Es la década de 1940 y España está en plena resaca de la "victoria", unos años donde al miedo a las replesalias políticas por pensar diferente solo lo supera una cosa: el hambre. Este es el contexto donde se desarrolla la trama de la novela de Almudena Grandes en El lector de Julio Verne (Tusquets, 2012).
Uno de los personajes, un guardia civil franquista, le prohíbe a su mujer que le compre huevos a Filo, una recovera (que los compra de las granjas cercanas y los revende en el pueblo). "Pero a él le gustaba tanto comérselos que cuando mojaba el pan en la yema y veía su color, y el de la clara, hinchada como un buñuelo blanco alrededor del cráter anaranjado, espeso, meneaba la cabeza con un gesto de satisfacción que desmentía sus protestas".
Los huevos de campo, de gallinas alimentadas de forma natural, sin piensos, y que campan libres fuera de las jaulas tienen la yema naranja y no amarilla, su clara se recoge sobre sí misma en vez de deslabazarse al entrar en contacto con el aceite hirbiendo, y el sabor es mucho más intenso y sabroso que "los que se vendían detrás de un mostrador".
[La mayoría de los huevos que comen los españoles son de Castilla-La Mancha]
'Lo de antes era mejor'
Asegurar que cualquier timpo pasado fue mejor es un lugar común bastante concurrido, fruto de una nostalgia tramposa que nos lleva a idealizar los recuerdos y a creer que lo de entonces era un Edén en comparación con lo que vivimos ahora. No obstante, en el terreno de la comida puede haber algo de cierto en esa afirmación.
Desde los años 40, el planeta se ha globalizado completamente, la población ha crecido exponencialmente y las cadenas de producción y suministro, y los hábitos de consumo no tienen nada que ver con los de entonces.
Ahora los productos de temporada se encuentran todo el año, existen sistemas de conservación y aditivos que permiten que los alimentos aguanten mucho más tiempo sin echarse a perder. Esto hace décadas era impensable, y cambia de forma radical el tiempo de vida de los alimentos y la manera de consumirlos.
En economías no industrializadas como la de España en los años 40, y en las zonas rurales, bastaba con ir a la tienda del pueblo o a casa de quien tenía gallinas para comprarle huevos. Estaban recién puestos, sin fecha de caducidad ni controles de calidad, y satisfacían una demanda muy pequeña.
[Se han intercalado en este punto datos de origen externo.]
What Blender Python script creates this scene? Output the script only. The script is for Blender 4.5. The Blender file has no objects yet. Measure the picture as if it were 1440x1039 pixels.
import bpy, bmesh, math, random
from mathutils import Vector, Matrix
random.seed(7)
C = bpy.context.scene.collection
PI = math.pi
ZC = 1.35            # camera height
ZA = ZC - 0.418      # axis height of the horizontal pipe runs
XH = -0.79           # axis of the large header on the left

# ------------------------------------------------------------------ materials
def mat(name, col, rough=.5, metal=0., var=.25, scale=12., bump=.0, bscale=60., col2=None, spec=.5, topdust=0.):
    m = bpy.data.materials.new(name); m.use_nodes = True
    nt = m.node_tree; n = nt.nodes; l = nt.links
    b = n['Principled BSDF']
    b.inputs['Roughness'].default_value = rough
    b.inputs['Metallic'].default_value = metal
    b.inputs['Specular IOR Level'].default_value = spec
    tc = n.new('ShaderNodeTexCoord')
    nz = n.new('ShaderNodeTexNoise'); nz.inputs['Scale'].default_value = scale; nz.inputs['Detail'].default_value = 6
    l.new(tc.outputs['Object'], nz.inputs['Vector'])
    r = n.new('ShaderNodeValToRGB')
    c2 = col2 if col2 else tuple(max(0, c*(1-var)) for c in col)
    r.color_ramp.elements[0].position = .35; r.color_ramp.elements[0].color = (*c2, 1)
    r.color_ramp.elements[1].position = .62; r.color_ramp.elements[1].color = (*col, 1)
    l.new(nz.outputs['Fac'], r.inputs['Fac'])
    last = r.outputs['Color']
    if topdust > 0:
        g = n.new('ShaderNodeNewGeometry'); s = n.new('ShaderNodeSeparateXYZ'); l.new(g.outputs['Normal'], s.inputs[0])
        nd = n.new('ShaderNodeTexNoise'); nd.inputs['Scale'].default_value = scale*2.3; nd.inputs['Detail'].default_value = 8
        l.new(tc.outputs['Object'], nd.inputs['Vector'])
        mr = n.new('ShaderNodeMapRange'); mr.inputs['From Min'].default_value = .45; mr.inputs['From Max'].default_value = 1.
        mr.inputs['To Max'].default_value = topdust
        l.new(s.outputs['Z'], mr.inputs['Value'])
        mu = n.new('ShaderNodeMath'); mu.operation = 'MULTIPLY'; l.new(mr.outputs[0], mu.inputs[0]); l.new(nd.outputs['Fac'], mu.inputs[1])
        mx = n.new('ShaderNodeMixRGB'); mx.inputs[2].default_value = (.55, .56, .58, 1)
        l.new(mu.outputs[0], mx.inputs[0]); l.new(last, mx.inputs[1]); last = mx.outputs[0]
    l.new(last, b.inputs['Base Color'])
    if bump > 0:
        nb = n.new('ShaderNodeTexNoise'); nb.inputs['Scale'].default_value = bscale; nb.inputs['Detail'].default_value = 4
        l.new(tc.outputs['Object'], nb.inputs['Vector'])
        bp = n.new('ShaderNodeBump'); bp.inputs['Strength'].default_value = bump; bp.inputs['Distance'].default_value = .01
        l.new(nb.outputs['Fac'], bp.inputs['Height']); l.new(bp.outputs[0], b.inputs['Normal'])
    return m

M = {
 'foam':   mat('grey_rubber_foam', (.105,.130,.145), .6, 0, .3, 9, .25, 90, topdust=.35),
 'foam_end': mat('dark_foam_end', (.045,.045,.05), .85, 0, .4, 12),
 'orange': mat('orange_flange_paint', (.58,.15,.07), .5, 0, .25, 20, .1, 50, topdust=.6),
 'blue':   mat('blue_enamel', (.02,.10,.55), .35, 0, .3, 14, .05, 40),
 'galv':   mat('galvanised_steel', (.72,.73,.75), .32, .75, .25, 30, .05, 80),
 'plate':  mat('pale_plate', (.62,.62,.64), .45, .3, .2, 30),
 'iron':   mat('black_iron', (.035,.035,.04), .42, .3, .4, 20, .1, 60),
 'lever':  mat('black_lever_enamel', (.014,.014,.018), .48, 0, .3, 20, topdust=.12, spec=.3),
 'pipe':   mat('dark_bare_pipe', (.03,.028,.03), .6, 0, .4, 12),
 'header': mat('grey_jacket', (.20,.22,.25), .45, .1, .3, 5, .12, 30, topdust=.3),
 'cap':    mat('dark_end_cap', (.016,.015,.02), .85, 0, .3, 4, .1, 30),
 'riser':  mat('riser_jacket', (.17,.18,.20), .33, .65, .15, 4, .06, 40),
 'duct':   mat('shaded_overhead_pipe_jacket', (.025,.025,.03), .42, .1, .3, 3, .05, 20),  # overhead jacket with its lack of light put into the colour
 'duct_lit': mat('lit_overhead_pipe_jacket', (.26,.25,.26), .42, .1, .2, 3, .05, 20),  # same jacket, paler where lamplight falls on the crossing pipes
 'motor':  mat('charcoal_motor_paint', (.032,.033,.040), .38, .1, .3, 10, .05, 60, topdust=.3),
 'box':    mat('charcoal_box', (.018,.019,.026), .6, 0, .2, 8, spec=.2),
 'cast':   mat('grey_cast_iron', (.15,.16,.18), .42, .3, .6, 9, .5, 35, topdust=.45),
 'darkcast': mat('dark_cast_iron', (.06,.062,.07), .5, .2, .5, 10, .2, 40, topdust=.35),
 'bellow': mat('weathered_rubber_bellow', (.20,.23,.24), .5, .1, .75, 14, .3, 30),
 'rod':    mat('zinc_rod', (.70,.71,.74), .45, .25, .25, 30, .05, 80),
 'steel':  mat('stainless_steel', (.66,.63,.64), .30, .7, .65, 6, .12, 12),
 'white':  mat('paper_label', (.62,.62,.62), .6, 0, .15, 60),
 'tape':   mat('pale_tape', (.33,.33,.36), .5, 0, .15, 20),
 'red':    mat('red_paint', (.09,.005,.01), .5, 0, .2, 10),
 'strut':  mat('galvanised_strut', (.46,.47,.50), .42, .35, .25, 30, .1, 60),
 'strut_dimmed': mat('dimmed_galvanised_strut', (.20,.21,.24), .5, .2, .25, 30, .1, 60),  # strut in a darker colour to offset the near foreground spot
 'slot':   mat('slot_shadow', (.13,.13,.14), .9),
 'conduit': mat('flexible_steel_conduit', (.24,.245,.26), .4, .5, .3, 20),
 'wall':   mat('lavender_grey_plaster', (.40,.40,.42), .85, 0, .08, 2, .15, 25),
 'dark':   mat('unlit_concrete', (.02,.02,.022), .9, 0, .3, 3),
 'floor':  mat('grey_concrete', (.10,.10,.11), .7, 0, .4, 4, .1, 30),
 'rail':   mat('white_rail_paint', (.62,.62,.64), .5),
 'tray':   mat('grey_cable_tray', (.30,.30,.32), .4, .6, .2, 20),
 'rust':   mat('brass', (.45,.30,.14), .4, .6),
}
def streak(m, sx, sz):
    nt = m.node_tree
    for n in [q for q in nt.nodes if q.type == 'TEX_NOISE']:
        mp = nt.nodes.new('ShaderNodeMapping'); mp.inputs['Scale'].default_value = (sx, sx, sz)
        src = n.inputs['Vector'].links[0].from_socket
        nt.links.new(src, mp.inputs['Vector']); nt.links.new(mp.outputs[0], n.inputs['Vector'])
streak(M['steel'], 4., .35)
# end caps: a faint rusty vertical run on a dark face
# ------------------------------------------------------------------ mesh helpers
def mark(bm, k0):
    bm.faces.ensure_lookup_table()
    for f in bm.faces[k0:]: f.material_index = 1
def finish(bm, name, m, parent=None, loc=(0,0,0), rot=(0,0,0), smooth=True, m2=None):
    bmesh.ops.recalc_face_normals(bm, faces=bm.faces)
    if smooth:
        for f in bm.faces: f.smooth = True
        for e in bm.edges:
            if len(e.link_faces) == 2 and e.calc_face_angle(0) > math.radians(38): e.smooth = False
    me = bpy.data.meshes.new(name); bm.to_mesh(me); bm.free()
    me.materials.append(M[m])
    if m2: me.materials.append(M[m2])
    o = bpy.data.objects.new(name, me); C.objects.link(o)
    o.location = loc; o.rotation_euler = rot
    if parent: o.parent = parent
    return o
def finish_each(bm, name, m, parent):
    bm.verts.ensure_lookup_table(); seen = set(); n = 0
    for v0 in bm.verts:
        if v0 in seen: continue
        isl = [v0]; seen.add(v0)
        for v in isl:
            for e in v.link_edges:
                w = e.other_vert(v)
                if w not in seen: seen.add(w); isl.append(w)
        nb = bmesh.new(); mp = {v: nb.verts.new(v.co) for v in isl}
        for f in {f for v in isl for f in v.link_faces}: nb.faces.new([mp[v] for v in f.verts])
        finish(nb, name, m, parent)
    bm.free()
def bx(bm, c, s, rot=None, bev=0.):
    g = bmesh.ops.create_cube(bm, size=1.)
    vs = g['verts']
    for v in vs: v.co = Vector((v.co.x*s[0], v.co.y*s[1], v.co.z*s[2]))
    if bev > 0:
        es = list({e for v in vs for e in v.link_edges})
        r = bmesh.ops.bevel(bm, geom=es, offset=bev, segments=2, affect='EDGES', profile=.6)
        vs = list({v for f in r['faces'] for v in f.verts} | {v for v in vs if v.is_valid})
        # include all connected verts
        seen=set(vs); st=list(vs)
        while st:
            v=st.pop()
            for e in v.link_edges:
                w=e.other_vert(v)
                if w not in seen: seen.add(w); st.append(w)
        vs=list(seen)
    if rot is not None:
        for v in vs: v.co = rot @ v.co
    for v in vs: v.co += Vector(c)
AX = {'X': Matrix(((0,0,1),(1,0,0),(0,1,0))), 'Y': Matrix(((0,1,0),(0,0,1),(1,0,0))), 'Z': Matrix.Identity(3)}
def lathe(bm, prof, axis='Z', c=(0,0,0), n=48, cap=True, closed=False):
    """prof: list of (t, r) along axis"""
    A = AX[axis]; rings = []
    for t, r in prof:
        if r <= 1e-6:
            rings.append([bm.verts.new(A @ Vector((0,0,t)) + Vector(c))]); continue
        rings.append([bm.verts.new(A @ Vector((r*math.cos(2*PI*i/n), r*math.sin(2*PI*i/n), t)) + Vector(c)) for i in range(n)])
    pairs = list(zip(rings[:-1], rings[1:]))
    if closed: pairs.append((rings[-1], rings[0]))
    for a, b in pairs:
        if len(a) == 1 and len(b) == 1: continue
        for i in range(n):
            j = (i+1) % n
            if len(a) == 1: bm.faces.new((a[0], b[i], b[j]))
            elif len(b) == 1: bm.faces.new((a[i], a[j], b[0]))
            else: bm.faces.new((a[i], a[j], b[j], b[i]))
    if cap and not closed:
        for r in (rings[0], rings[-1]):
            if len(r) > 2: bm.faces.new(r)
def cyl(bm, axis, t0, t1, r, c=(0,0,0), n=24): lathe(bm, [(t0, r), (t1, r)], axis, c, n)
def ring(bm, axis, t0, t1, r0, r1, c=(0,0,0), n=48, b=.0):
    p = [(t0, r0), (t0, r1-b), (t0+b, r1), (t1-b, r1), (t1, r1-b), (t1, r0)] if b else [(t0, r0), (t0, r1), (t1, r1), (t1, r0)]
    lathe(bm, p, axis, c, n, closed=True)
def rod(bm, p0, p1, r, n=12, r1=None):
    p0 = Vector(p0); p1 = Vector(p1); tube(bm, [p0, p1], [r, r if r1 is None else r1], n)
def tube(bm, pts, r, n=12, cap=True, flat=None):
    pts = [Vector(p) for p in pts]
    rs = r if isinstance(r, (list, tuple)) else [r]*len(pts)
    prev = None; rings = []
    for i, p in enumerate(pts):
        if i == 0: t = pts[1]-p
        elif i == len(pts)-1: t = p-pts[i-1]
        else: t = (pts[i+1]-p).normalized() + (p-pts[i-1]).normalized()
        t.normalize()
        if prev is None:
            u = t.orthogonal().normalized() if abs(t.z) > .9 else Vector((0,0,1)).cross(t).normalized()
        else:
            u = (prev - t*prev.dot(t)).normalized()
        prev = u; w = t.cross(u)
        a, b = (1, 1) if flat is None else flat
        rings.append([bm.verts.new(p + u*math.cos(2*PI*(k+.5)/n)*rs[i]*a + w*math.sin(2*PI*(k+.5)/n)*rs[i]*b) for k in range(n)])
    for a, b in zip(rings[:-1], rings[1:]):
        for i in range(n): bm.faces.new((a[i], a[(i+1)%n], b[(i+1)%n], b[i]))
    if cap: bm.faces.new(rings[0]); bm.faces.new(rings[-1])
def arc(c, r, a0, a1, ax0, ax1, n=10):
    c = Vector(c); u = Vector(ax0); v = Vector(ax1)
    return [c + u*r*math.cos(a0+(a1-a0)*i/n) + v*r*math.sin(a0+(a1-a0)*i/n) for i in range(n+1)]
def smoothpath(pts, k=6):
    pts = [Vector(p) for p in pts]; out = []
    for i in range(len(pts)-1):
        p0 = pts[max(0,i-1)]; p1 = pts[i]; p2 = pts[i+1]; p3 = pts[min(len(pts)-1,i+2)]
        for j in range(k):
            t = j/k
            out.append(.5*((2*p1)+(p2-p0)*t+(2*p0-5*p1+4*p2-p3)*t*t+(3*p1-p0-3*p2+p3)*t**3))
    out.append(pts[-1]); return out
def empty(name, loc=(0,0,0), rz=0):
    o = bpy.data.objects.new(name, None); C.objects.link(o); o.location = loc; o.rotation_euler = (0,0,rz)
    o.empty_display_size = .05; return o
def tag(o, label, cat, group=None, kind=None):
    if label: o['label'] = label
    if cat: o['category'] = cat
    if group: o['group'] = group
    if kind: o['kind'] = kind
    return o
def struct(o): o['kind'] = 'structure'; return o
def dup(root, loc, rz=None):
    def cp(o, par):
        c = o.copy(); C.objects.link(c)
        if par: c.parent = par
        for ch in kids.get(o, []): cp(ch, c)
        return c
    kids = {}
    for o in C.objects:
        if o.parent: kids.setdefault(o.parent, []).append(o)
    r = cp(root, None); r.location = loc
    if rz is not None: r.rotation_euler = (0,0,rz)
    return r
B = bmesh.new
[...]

Sin embargo, en las ciudades esa demanda es muchísimo mayor, y no basta con un único productor que tiene cinco o seis gallinas que ponen un huevo cada uno o dos días, sino que son necesarias cientos de gallinas.
Al industrializar ese proceso surgen métodos de producción como las explotaciones intensivas, donde miles de animales yacen hacinados en jaulas diminutas y con la luz encendida las 24 horas del día para que jamás dejen de poner. El resultado suele ser huevos más pequeños, con falta de color y con mucho menos sabor.
[Esto es lo que le pasa a tu organismo cuando comes todos los días un huevo]
Sabe a lo que come el animal
Un elemento fundamental en el aspecto y el sabor de los huevos es la alimentación y el estado de salud de las gallinas que los ponen. No es lo mismo que los animales estén sueltos comiendo maíz, trigo, arroz, cebada, semillas, avena u otros granos cultivados de manera natural, o que se alimenten de piensos procesados sin salir de una nave metálica iluminada con luz artificial.
La comida proveniente de animales suele tener sabor a lo que el animal come. Lo mismo ocurre con algunas frutas, como la variedad de uvas terroir, que tienen un ligero gusto a la tierra donde fueron cultivadas, y eso se nota al comerlas directamente y en el vino que se crea a partir de ellas.
Cómo saber si está bueno
El sabor y el aspecto de los huevos también nos da una pista para saber si es fresco o no. Hay tres formas muy sencillas de comprobarlo y evitar contraer infecciones como la salmonelosis:
Uno de los trucos es agitarlo cerca del oído y escuchar si se mueve. Si hay sonido dentro significa que el huevo no es fresco, ya que la superficie de la cáscara es porosa y con el paso de los días se mete aire en ella. Cuando el huevo está bien, esa piel blanquecina que hay dentro lo mantiene compacto y amortigua cualquier sonido.
Otra prueba consiste en llenar un vaso de agua y echar el huevo dentro. Si se hunde significa que está en perfectas condiciones. Por el contrario, si se queda flotando es que no está fresco y hay riesgo al comérselo.
Por último, otro método para comprobar si los huevos están buenos se lleva a cabo rompiendo la cáscara y vertiéndolo en una superficie plana. Si la yema se queda concentrada en el centro significa que el huevo es fresco, pero si se desparrama y se mezcla con la clara hay que tener cuidado.